Multi-objective shape optimization of a micromixer with staggered herringbone grooves on the top and bottom walls has been performed through three-dimensional Navier–Stokes analysis, surrogate method and multi-objective evolutionary algorithm. Mixing index and friction factor are selected as objective functions, and four design variables, viz., number of grooves per half cycle (N), angle of groove (θ), groove depth to channel height ratio (d/h), and groove width to pitch ratio (Wd/pi) are chosen out of the various geometric parameters which affect the performance of the micromixer for the shape optimization. Numerical analysis has been performed with two working fluids, viz., water and ethanol at Reynolds number 1. The variance of the mass fraction at various nodes on a plane is used to quantify the mixing performance in the micromixer. The design space is explored through some preliminary calculations and a Latin hypercube sampling method is used as a design of experiments to exploit the design space. Response surface approximation model is constructed using numerical solutions at the designed-sites.

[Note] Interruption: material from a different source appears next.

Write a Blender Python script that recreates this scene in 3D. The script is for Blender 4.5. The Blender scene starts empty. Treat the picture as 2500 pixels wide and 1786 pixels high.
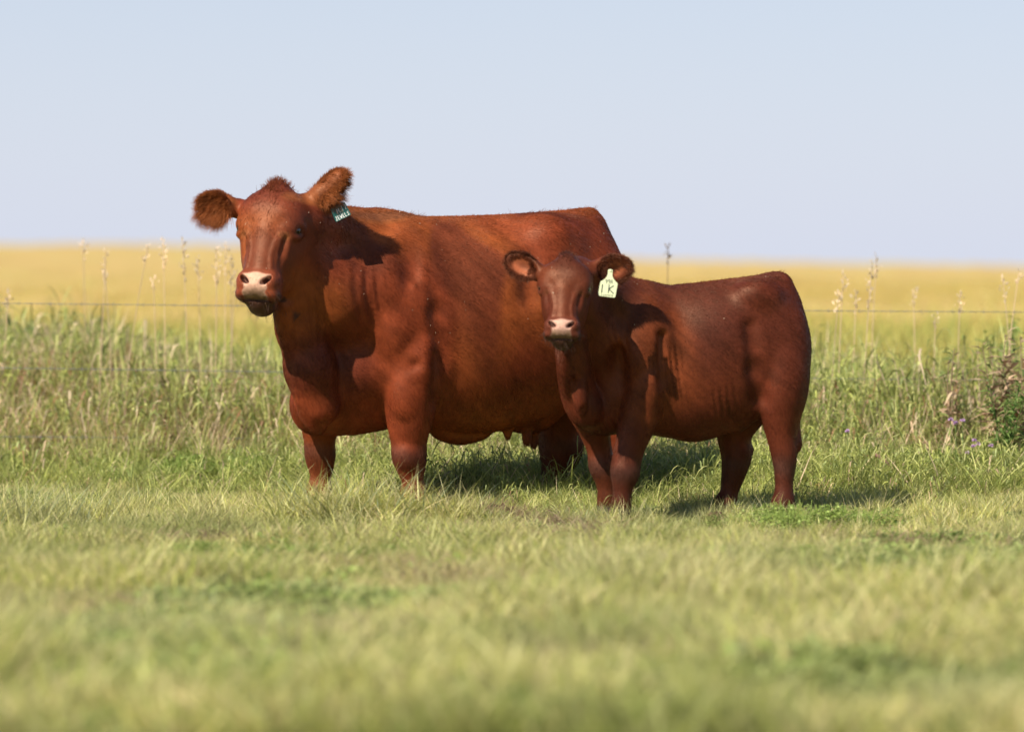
import bpy, math, random
import numpy as np

scene = bpy.context.scene
C = scene.collection

# ------------------------------------------------------------------ camera
EYE = 1.185                     # camera height in metres
FPX, CX, HY = 9900.0, 1250.0, 605.0   # focal length, centre column and eye level in photo pixels (2500 wide)
cam_data = bpy.data.cameras.new('camera')
cam_data.sensor_width = 36.0
cam_data.lens = FPX / 2500.0 * 36.0
cam_data.clip_start = 0.5
cam_data.clip_end = 6000.0
cam_data.dof.use_dof = True
cam_data.dof.focus_distance = 18.3
cam_data.dof.aperture_fstop = 1.5
cam_data.dof.aperture_blades = 0
cam = bpy.data.objects.new('camera', cam_data)
C.objects.link(cam)
cam.location = (0, 0, EYE)
PITCH = math.atan((893.0 - HY) / FPX)
cam.rotation_euler = (math.radians(90) - PITCH, 0, 0)
scene.camera = cam

# ------------------------------------------------------------------ light
SUN_DIR = np.array([0.45, 0.56, -0.70]); SUN_DIR /= np.linalg.norm(SUN_DIR)   # the way the light travels
SUN_EL = math.asin(-SUN_DIR[2])
SUN_AZ = math.atan2(-SUN_DIR[0], -SUN_DIR[1])
world = bpy.data.worlds.new('World'); scene.world = world
world.use_nodes = True
wn = world.node_tree.nodes; wl = world.node_tree.links
wn.clear()
sky = wn.new('ShaderNodeTexSky'); sky.sky_type = 'NISHITA'; sky.sun_disc = False
sky.sun_elevation = SUN_EL; sky.sun_rotation = SUN_AZ
sky.altitude = 1500; sky.air_density = 1.0; sky.dust_density = 0.3; sky.ozone_density = 3.0
bg = wn.new('ShaderNodeBackground'); bg.inputs['Strength'].default_value = 0.075
wo = wn.new('ShaderNodeOutputWorld')
# pale summer haze thickening evenly towards the horizon, all the way round
tcw = wn.new('ShaderNodeTexCoord'); sep = wn.new('ShaderNodeSeparateXYZ')
wl.new(tcw.outputs['Generated'], sep.inputs[0])
m1 = wn.new('ShaderNodeMath'); m1.operation = 'ABSOLUTE'; wl.new(sep.outputs['Z'], m1.inputs[0])
m2 = wn.new('ShaderNodeMath'); m2.operation = 'SUBTRACT'; m2.inputs[0].default_value = 1.0; wl.new(m1.outputs[0], m2.inputs[1])
m3 = wn.new('ShaderNodeMath'); m3.operation = 'POWER'; wl.new(m2.outputs[0], m3.inputs[0]); m3.inputs[1].default_value = 4.5
m4 = wn.new('ShaderNodeMath'); m4.operation = 'MULTIPLY'; wl.new(m3.outputs[0], m4.inputs[0]); m4.inputs[1].default_value = 0.97
hz = wn.new('ShaderNodeMix'); hz.data_type = 'RGBA'
hz.inputs[7].default_value = (6.55, 6.95, 8.2, 1)
wl.new(m4.outputs[0], hz.inputs[0]); wl.new(sky.outputs[0], hz.inputs[6]); wl.new(hz.outputs[2], bg.inputs['Color'])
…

The trade-off between the two competing objective functions has been found and discussed in the light of the distribution of Pareto-optimal solutions in the design space. It is observed that the Pareto-optimal solutions shift towards lower values of the design variables θ and wd/pi, and towards higher value of the design variable d/h whereas the design variable N remains insensitive along the Pareto-optimal front in the direction of higher mixing index.